((

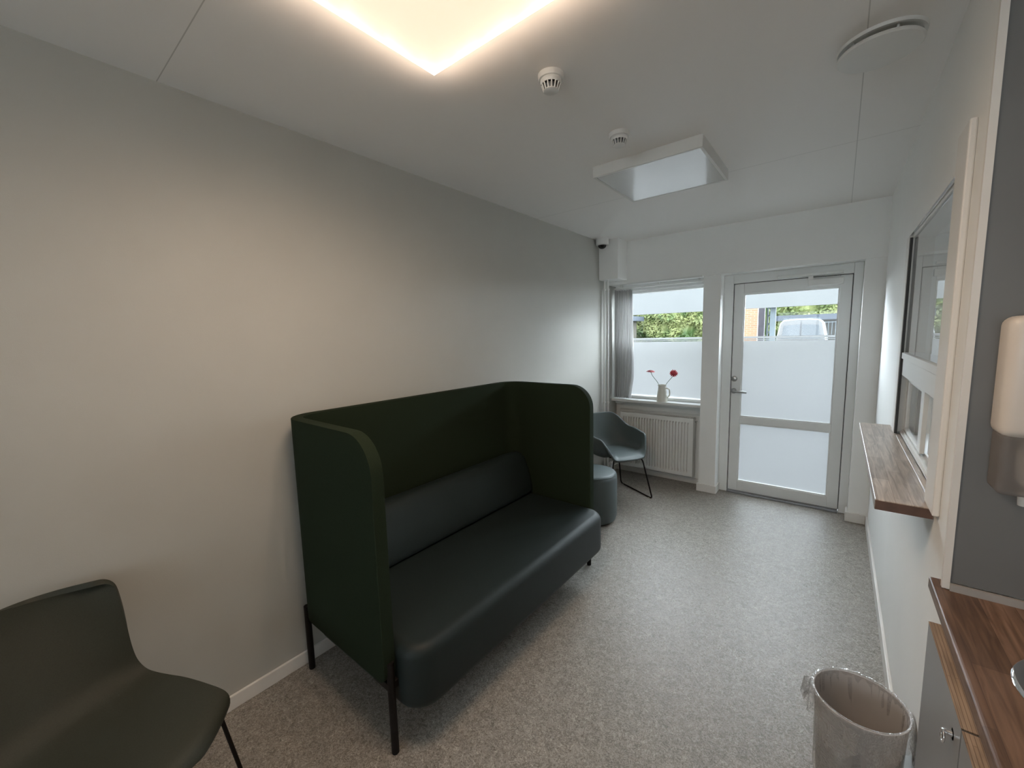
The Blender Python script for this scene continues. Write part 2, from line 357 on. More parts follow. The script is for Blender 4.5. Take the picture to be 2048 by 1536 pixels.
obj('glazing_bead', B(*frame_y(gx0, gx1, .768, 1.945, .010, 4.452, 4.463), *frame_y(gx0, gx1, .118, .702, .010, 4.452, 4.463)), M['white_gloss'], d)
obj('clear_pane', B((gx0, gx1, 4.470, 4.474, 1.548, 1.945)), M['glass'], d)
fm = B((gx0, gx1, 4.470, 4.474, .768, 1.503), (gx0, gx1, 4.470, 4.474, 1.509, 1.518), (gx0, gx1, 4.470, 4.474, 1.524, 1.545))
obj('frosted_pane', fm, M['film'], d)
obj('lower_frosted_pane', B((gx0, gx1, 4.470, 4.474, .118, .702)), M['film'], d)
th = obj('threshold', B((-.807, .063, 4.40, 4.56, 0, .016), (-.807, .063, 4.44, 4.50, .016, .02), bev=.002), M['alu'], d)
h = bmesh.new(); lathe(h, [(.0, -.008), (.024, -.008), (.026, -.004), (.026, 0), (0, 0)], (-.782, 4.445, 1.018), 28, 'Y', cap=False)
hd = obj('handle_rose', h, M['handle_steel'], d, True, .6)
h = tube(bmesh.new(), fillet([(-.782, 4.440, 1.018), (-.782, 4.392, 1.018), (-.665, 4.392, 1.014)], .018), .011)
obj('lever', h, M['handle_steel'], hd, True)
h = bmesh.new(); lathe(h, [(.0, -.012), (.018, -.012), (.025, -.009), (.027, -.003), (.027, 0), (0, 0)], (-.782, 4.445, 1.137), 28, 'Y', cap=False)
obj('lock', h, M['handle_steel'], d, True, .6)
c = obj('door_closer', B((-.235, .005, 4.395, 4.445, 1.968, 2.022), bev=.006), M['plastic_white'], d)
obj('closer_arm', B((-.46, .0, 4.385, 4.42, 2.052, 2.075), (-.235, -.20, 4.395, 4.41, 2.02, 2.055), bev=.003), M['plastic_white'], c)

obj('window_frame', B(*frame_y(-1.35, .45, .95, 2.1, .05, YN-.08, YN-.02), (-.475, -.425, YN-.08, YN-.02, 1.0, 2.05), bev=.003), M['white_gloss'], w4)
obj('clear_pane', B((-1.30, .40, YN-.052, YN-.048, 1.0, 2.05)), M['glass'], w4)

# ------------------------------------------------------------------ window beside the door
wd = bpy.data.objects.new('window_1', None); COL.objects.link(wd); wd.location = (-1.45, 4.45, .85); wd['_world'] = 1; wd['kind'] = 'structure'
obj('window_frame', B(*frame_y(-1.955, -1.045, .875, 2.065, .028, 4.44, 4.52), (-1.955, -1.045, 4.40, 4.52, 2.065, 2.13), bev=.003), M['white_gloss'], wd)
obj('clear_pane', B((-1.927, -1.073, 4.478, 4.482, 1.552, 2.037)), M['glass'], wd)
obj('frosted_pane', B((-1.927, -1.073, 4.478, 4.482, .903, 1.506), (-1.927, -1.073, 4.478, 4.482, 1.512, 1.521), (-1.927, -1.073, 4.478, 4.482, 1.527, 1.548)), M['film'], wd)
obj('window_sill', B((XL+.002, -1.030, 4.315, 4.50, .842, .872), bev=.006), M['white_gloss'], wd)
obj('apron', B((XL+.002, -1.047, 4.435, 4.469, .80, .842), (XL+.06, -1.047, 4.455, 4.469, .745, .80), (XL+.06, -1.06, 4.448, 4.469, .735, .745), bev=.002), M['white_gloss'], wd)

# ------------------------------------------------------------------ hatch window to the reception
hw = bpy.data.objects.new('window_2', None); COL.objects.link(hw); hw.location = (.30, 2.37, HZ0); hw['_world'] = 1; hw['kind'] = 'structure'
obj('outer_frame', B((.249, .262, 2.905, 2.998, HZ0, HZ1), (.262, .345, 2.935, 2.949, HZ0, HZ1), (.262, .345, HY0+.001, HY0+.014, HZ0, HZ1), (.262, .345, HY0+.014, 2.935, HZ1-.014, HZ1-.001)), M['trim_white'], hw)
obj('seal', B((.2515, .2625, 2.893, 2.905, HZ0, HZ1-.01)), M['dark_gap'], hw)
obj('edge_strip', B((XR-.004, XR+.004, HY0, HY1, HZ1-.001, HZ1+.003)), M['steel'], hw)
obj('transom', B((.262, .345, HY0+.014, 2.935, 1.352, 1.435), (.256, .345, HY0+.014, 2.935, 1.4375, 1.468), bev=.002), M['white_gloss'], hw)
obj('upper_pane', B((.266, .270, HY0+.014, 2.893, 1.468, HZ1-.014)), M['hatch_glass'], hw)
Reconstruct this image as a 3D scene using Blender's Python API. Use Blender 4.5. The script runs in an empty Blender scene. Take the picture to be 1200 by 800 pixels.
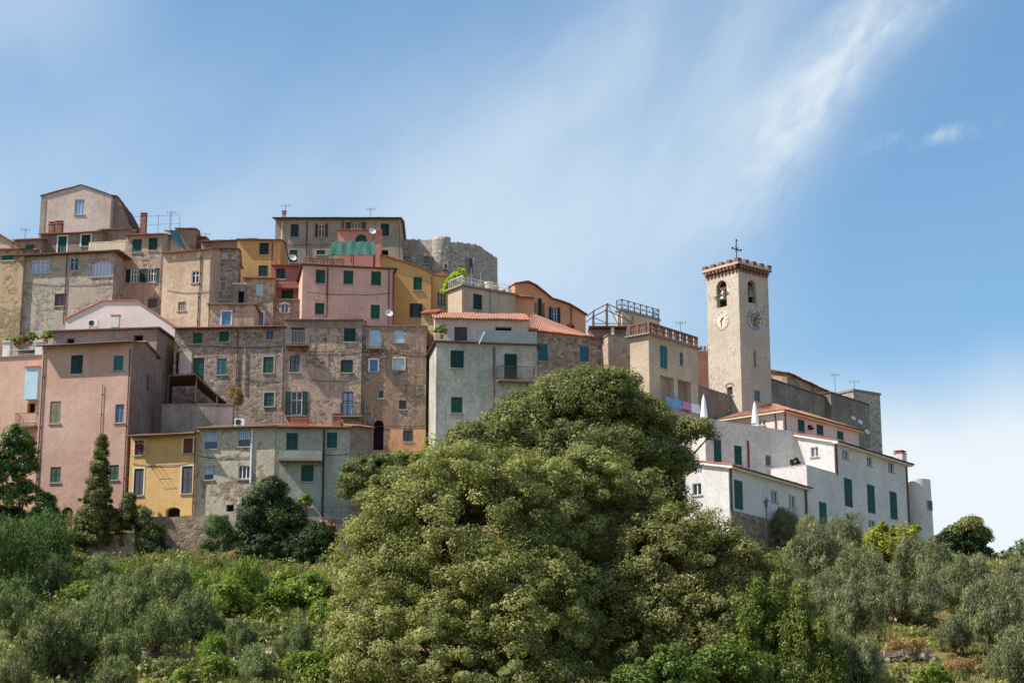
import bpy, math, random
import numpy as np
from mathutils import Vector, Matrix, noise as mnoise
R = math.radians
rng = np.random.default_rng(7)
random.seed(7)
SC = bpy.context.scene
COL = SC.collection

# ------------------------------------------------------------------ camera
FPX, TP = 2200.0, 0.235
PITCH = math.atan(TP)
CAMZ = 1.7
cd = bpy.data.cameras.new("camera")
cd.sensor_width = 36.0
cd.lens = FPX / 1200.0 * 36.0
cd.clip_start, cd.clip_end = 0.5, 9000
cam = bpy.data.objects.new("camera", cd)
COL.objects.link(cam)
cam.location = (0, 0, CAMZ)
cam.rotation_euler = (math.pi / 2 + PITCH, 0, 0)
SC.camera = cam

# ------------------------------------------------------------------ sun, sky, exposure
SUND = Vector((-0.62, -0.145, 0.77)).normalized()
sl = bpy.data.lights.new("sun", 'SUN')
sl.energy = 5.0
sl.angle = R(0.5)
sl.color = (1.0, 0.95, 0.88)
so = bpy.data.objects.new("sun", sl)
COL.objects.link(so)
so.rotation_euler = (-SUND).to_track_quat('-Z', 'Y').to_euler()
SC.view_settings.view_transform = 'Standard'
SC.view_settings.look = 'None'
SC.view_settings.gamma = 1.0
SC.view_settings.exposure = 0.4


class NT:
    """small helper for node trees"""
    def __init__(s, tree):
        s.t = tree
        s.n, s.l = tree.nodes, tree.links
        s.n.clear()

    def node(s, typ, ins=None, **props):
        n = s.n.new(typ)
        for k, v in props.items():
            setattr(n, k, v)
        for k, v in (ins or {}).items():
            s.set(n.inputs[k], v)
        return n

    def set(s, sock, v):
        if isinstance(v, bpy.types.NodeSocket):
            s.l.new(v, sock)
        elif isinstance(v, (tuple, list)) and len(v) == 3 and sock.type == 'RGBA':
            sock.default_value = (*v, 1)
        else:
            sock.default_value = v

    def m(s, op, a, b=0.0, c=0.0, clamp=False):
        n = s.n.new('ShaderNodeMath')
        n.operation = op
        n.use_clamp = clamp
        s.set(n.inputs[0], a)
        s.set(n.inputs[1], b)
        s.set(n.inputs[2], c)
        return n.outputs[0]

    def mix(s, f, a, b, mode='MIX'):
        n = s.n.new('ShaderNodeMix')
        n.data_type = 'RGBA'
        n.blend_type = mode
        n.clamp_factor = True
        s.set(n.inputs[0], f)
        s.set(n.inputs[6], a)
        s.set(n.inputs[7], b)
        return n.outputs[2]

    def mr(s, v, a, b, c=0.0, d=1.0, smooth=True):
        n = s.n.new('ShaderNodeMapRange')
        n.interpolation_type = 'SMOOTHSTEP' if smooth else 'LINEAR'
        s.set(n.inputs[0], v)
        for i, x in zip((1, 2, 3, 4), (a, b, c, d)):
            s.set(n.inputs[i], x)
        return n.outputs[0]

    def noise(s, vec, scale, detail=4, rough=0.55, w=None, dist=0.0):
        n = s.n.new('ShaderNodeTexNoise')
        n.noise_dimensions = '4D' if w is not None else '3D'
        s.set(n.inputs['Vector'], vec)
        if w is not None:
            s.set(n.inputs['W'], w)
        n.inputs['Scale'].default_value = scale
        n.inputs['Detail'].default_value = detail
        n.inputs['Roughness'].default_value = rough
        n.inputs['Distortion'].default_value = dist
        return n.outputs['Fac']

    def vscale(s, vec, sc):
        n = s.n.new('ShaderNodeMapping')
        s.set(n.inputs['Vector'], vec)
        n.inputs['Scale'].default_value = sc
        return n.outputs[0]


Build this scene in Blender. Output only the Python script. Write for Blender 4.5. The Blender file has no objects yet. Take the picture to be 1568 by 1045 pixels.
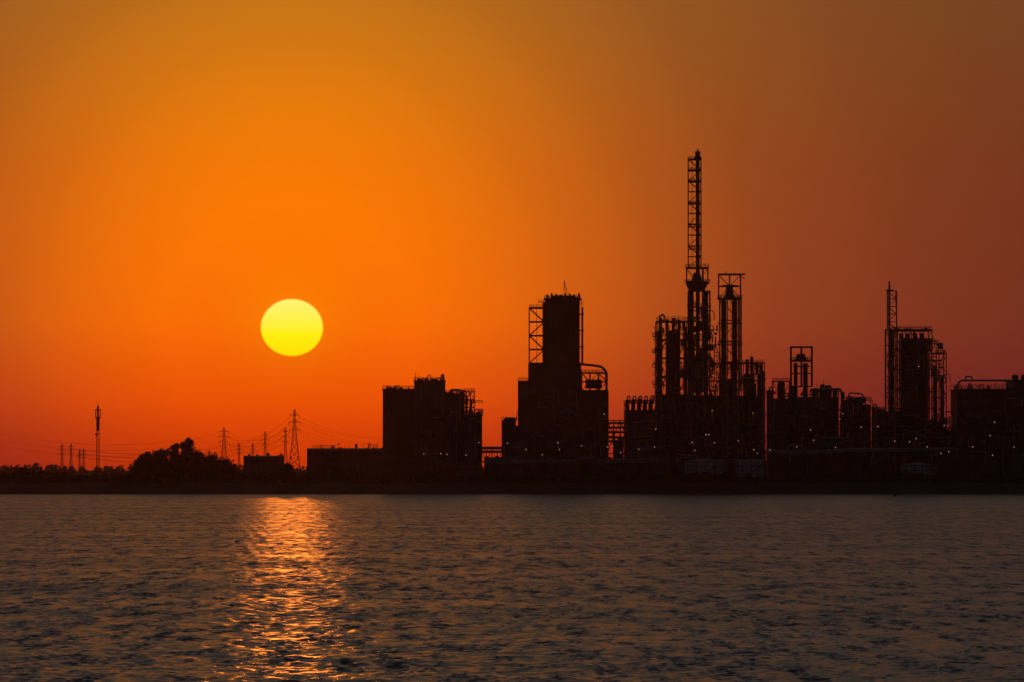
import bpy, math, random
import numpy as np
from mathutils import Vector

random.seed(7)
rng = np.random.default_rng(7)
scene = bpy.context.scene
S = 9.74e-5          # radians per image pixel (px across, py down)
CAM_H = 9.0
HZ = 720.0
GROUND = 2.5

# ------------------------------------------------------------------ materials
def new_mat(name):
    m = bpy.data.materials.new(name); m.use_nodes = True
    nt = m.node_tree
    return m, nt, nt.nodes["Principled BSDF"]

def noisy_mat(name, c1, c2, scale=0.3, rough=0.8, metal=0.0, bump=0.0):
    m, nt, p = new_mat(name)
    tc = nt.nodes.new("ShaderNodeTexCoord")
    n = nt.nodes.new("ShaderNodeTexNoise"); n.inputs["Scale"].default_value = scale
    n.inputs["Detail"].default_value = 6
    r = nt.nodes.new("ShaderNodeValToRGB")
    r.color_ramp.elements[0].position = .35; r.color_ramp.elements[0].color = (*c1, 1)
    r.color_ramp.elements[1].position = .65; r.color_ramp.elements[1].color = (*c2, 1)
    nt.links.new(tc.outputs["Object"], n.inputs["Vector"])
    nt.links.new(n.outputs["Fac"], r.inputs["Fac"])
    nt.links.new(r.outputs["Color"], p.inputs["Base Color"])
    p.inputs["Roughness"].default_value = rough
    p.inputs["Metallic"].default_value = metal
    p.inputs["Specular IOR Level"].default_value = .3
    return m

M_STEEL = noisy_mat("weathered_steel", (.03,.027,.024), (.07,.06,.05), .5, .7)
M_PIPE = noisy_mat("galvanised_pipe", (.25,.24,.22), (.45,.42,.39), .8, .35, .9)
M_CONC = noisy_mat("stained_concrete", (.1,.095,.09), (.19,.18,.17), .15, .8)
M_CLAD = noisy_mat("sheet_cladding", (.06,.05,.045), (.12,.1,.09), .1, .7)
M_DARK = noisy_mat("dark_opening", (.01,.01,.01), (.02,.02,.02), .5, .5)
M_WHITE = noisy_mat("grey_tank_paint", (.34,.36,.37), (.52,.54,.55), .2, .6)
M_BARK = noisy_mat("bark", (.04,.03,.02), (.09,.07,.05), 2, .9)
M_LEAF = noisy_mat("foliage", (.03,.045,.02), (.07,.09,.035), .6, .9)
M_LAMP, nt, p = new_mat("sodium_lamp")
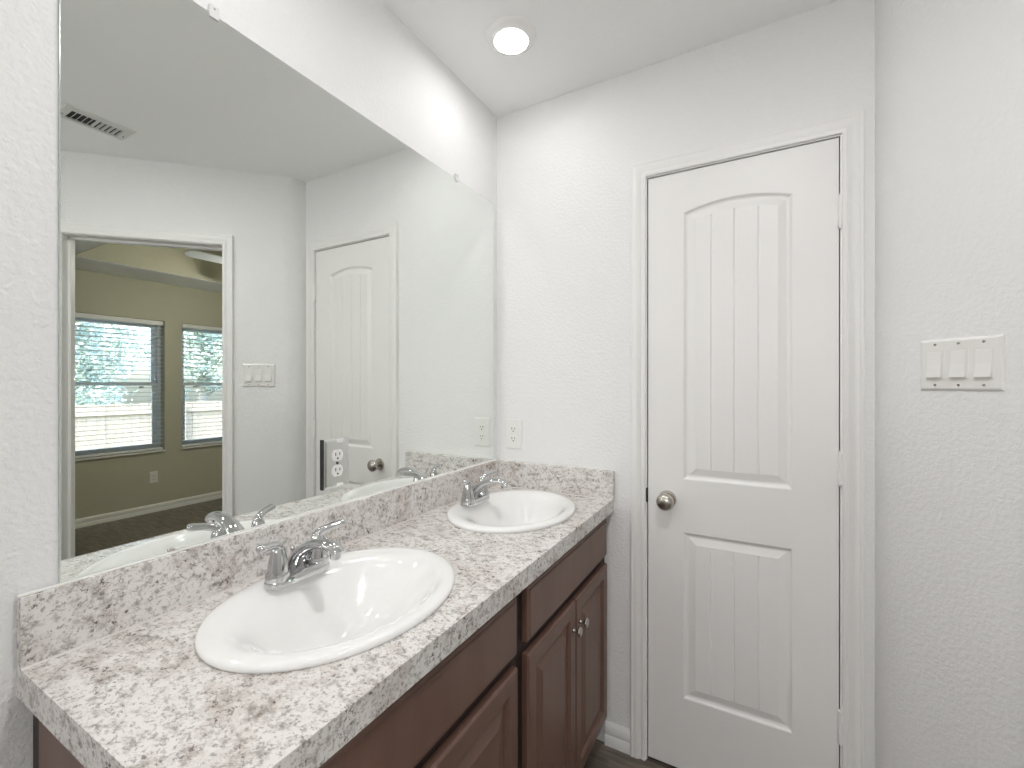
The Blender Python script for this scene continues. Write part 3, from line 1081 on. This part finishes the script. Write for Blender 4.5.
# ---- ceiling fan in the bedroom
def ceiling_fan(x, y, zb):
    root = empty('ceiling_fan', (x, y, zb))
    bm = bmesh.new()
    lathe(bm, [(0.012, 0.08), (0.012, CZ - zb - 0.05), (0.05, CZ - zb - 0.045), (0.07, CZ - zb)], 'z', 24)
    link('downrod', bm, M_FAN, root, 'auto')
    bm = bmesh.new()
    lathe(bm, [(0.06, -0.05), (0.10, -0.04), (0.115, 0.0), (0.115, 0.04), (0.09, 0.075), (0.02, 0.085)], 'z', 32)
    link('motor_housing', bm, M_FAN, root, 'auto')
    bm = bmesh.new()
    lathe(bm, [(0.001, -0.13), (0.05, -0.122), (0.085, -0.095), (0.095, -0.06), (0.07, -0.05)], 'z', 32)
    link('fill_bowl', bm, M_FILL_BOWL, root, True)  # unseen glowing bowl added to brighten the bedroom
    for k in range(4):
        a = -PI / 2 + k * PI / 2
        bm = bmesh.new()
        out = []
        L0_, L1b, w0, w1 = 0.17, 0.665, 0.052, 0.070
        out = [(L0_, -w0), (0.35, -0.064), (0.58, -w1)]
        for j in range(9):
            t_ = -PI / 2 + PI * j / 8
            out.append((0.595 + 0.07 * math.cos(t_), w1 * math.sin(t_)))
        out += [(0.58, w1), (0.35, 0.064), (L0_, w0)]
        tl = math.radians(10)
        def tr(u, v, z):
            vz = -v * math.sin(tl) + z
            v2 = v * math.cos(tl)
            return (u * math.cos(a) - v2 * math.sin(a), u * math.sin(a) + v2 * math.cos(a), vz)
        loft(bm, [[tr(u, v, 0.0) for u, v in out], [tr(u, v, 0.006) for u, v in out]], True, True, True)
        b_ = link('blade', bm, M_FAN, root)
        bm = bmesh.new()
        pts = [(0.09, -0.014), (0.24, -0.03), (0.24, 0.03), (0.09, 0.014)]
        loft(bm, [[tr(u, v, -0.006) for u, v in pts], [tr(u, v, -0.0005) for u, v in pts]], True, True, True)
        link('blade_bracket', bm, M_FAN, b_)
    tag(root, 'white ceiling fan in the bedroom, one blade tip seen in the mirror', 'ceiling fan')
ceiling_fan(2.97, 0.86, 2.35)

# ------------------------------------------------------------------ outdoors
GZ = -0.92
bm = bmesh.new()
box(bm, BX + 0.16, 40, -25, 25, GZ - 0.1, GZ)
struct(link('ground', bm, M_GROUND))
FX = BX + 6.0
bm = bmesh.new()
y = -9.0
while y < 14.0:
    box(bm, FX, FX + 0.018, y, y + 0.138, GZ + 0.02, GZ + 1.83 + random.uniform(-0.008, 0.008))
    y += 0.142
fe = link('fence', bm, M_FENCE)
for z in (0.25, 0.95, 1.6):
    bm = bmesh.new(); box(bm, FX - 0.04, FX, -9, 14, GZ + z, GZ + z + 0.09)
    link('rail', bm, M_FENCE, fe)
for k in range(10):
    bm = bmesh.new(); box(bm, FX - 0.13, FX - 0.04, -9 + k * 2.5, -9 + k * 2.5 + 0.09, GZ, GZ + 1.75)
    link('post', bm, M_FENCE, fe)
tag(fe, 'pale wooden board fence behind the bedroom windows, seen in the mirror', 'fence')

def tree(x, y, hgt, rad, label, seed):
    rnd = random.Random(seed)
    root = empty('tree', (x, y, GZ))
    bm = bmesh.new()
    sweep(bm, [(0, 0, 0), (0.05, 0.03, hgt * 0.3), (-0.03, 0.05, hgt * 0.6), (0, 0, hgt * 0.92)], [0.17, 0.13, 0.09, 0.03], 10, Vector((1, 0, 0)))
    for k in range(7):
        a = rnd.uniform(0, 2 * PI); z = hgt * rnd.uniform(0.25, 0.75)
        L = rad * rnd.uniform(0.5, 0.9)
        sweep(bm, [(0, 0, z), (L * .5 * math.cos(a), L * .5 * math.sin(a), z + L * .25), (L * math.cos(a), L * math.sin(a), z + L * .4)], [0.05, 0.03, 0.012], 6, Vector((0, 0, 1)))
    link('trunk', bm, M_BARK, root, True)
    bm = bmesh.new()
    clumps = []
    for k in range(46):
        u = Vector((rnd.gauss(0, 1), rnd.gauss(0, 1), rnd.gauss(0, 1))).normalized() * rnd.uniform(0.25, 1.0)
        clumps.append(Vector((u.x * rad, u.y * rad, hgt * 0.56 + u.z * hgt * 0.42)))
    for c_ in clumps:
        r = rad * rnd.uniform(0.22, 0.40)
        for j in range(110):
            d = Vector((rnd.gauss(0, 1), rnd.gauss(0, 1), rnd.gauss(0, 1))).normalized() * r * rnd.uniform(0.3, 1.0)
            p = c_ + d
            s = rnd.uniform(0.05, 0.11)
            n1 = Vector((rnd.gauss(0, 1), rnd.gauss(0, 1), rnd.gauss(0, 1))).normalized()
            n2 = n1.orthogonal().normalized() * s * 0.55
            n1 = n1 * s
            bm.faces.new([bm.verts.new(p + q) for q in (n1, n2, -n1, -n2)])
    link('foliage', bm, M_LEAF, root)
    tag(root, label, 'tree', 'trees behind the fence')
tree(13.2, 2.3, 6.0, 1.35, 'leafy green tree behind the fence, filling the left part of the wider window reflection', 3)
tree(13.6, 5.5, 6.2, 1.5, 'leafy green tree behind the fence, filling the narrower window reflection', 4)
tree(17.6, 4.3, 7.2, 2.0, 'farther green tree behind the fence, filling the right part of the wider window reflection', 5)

))

Word for word, give again the lines from the first entry to the line with "2.05)), M['glass'], w4)", inclusive. Exclude the pictures.

The Blender Python script for this scene continues. Write part 2, from line 357 on. More parts follow. The script is for Blender 4.5. Take the picture to be 2048 by 1536 pixels.
obj('glazing_bead', B(*frame_y(gx0, gx1, .768, 1.945, .010, 4.452, 4.463), *frame_y(gx0, gx1, .118, .702, .010, 4.452, 4.463)), M['white_gloss'], d)
obj('clear_pane', B((gx0, gx1, 4.470, 4.474, 1.548, 1.945)), M['glass'], d)
fm = B((gx0, gx1, 4.470, 4.474, .768, 1.503), (gx0, gx1, 4.470, 4.474, 1.509, 1.518), (gx0, gx1, 4.470, 4.474, 1.524, 1.545))
obj('frosted_pane', fm, M['film'], d)
obj('lower_frosted_pane', B((gx0, gx1, 4.470, 4.474, .118, .702)), M['film'], d)
th = obj('threshold', B((-.807, .063, 4.40, 4.56, 0, .016), (-.807, .063, 4.44, 4.50, .016, .02), bev=.002), M['alu'], d)
h = bmesh.new(); lathe(h, [(.0, -.008), (.024, -.008), (.026, -.004), (.026, 0), (0, 0)], (-.782, 4.445, 1.018), 28, 'Y', cap=False)
hd = obj('handle_rose', h, M['handle_steel'], d, True, .6)
h = tube(bmesh.new(), fillet([(-.782, 4.440, 1.018), (-.782, 4.392, 1.018), (-.665, 4.392, 1.014)], .018), .011)
obj('lever', h, M['handle_steel'], hd, True)
h = bmesh.new(); lathe(h, [(.0, -.012), (.018, -.012), (.025, -.009), (.027, -.003), (.027, 0), (0, 0)], (-.782, 4.445, 1.137), 28, 'Y', cap=False)
obj('lock', h, M['handle_steel'], d, True, .6)
c = obj('door_closer', B((-.235, .005, 4.395, 4.445, 1.968, 2.022), bev=.006), M['plastic_white'], d)
obj('closer_arm', B((-.46, .0, 4.385, 4.42, 2.052, 2.075), (-.235, -.20, 4.395, 4.41, 2.02, 2.055), bev=.003), M['plastic_white'], c)

obj('window_frame', B(*frame_y(-1.35, .45, .95, 2.1, .05, YN-.08, YN-.02), (-.475, -.425, YN-.08, YN-.02, 1.0, 2.05), bev=.003), M['white_gloss'], w4)
obj('clear_pane', B((-1.30, .40, YN-.052, YN-.048, 1.0, 2.05)), M['glass'], w4)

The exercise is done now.